MALASHENKO PREDICTS CHUBAIS WILL BE SACKED IN JANUARY.
Publication: Monitor Volume: 3 Issue: 222
President Boris Yeltsin said yesterday that he intends to keep First Deputy Premier Anatoly Chubais in his post and "will not give him up." (Itar-Tass, November 25) But Igor Malashenko, President of the influential Russian private TV company, NTV, predicted that Yeltsin will sack Chubais early in the new year.
Addressing a lunch party yesterday at the Center for Strategic and International Studies in Washington, DC, Malashenko recalled that Yeltsin had sacked Chubais once before, in January 1996, declaring then that "everything is Chubais’s fault." Malashenko said that dismissing Chubais at present would serve no useful purpose for Yeltsin. But he predicted that, come next January, when the population realizes that the government cannot meet its promise to clear all wage and pensions arrears, Yeltsin will look for a scapegoat to mollify public opinion. At that time he is likely to sack Chubais and perhaps the rest of the government as well.
Malashenko said that he and other media tycoons supported Yeltsin and Chubais in the 1996 presidential election campaign because the alternative — a Communist president — would have been incomparably worse. He said that they made a mistake in continuing to support Chubais in the post-election "honeymoon," but were forced into it because Yeltsin was so weak in the run-up to his heart operation. After that, Malashenko said, he had a major disagreement with Chubais. He said Chubais sees himself as "a man with a mission" to change the balance of power in favor of one single financial group — Oneksimbank — and to determine who will be the "candidate of the elite" in the next presidential election in 2000. After they fell out, Malashenko claimed, Chubais twice threatened to close down NTV. In turn, he said, Chubais thinks NTV is out to destroy him.

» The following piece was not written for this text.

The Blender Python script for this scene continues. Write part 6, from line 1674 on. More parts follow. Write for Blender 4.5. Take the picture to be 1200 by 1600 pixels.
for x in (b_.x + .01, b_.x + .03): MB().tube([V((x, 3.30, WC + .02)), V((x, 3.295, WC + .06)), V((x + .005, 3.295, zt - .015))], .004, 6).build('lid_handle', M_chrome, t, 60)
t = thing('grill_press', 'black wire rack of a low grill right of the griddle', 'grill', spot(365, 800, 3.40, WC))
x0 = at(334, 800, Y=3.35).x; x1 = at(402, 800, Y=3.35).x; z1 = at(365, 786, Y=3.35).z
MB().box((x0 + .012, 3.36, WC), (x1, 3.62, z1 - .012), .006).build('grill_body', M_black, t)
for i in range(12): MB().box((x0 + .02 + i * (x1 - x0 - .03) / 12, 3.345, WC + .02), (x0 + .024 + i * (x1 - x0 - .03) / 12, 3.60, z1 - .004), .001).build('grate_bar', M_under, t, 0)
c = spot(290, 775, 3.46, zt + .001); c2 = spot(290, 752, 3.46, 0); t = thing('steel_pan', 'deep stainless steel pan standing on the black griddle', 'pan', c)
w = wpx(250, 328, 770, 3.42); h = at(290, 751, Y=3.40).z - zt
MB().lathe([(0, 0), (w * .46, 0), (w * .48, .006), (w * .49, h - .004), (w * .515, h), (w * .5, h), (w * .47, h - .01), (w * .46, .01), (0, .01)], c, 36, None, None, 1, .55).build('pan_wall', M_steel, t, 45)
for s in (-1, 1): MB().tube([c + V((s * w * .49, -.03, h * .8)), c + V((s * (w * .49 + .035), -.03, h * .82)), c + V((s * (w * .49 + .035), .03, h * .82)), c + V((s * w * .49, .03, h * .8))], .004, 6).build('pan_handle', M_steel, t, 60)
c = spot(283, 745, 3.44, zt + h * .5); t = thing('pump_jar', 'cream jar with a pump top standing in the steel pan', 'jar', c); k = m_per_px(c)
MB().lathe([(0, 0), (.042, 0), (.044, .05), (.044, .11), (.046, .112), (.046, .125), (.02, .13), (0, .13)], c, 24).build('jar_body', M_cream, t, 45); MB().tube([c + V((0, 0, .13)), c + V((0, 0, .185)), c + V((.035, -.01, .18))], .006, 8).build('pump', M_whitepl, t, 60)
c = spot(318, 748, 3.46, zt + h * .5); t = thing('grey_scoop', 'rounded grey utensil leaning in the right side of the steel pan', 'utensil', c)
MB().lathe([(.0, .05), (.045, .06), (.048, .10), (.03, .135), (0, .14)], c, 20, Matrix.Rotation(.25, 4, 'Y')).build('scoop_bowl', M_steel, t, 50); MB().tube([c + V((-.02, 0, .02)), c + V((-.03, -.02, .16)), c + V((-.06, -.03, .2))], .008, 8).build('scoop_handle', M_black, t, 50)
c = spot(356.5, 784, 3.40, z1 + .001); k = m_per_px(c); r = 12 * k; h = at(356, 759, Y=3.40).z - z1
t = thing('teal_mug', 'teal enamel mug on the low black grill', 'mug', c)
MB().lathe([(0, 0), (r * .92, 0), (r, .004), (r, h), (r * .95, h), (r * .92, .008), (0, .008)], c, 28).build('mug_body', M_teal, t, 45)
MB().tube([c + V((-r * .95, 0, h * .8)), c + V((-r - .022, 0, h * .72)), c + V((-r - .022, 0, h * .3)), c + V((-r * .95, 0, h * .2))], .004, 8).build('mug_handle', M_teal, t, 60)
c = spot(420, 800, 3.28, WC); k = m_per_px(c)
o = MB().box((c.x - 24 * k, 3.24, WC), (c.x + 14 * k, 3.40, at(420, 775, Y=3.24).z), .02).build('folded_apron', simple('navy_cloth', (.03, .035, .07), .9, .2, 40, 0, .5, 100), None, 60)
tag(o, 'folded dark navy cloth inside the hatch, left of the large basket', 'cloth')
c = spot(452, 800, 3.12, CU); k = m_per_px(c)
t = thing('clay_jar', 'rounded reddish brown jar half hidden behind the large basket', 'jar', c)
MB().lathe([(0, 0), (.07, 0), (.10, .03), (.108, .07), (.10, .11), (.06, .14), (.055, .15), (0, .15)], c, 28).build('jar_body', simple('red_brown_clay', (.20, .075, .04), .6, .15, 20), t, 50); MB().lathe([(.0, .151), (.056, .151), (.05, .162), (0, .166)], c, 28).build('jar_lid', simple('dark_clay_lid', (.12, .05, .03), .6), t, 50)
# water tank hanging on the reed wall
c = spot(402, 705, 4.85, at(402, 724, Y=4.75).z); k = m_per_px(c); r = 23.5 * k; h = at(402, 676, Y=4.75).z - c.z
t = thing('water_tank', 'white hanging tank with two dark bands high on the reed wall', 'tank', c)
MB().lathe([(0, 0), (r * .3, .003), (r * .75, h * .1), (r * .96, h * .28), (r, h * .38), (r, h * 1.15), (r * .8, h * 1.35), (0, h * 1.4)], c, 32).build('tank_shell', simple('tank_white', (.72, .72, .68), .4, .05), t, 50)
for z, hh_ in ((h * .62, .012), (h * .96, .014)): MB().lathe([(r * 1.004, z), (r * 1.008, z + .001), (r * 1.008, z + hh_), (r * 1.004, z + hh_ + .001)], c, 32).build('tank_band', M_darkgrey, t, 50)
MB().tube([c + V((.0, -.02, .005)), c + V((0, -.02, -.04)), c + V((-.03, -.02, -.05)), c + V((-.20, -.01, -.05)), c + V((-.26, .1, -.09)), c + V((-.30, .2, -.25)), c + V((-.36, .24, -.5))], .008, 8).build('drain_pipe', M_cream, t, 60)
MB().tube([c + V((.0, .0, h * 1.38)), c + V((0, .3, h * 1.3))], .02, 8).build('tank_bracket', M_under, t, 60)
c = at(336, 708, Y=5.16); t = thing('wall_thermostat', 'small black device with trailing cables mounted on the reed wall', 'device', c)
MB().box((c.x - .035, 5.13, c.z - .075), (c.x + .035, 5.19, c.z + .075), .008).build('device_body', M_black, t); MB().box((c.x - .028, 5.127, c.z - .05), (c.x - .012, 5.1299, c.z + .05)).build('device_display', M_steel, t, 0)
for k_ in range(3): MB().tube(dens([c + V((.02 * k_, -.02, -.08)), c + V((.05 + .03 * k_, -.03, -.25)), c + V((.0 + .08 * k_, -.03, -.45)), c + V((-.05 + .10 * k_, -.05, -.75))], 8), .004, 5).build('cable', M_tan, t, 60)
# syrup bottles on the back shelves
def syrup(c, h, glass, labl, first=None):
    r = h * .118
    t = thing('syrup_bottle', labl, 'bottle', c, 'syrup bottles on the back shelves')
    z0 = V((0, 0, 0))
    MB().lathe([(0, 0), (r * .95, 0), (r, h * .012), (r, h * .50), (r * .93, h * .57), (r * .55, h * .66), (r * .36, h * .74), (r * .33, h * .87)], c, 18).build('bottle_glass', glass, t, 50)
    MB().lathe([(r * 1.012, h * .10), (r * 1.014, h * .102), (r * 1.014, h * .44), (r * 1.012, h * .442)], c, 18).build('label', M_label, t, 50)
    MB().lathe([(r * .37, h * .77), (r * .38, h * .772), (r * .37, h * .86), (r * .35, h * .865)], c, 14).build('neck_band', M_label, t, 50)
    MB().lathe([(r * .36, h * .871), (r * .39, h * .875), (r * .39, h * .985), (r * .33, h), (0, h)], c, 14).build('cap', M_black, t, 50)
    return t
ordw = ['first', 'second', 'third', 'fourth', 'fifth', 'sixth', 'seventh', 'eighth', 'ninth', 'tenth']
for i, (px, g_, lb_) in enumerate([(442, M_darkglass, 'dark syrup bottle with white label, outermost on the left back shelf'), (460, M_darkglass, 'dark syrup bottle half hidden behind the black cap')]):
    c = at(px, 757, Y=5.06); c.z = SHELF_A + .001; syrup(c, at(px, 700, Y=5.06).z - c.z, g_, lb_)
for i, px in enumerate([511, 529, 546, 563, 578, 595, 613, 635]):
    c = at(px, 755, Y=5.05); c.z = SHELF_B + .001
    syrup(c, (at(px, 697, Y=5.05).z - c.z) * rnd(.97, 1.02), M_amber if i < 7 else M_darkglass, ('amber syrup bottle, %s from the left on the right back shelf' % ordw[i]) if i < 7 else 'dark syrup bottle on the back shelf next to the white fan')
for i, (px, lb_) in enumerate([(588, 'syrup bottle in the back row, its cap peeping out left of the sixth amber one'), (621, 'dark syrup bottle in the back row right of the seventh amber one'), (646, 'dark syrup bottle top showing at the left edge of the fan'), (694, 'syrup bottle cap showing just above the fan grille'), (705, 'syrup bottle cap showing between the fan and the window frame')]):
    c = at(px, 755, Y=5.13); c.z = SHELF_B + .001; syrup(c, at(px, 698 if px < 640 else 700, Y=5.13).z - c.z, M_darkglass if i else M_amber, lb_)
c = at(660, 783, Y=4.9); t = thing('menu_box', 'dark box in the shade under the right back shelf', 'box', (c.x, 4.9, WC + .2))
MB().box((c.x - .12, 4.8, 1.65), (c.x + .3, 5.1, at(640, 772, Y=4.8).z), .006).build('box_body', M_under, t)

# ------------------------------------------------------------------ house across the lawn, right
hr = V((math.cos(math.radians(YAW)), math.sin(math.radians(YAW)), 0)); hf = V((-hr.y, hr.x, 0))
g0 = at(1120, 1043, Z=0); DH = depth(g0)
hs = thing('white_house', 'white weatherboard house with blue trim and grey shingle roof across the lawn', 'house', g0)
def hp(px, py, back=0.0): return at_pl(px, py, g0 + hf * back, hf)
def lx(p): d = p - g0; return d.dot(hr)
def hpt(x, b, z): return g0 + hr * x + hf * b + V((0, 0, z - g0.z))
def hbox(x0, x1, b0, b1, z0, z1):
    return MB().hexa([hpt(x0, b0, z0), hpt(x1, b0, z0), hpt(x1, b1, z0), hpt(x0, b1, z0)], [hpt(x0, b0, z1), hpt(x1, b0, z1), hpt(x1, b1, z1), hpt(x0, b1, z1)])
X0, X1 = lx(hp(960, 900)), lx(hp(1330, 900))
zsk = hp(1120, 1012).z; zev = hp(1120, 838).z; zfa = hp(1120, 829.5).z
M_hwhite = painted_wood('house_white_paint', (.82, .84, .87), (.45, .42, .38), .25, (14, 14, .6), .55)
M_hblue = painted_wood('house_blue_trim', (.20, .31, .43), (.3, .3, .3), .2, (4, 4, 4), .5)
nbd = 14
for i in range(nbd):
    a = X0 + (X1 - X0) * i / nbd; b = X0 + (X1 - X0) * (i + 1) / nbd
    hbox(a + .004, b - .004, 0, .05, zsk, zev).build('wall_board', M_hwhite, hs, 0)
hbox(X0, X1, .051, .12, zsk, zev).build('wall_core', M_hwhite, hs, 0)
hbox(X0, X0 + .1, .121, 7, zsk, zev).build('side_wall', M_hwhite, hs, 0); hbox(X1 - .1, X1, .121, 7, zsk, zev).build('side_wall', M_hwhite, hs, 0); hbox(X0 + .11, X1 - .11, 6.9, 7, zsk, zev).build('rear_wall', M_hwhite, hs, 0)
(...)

Malashenko denied that this was the case or that the present Kremlin upheavals are the result of a "media war." Rather, Malashenko argued, the media are merely tools in the hands of the politicians. If politicians want to use media reports of corruption to destroy a rival, they will do so, he said. But if they do not want to attack a rival, they will ignore the stories. It is therefore wrong, Malashenko said, to speak of a "media war" against politicians.
Malashenko’s audience challenged this analysis, saying he was underestimating the influence of the Russian media. The media are very powerful and are so closely linked to political and financial interests that it would be disingenuous to claim that the media play no independent role in the power struggle, they argued.
Malashenko disagreed, and attributed the present upheavals to Yeltsin’s determination not to spend the last two years of his presidency as a lame duck. He said Yeltsin used the media accusations against Chubais in order to destroy the personal power base Chubais had been building and to throw the entire government into a state of disequilibrium. Malashenko said that, at the same time, the rise and fall of Chubais demonstrate that Russia’s reforms are no longer personalized or dependent on a single individual. After Chubais, another "reformer" will emerge. At present, Chubais is himself a lame duck, Malashenko said, but his career is not over and, even if Yeltsin does sack him in the near future, he is likely to return to power eventually.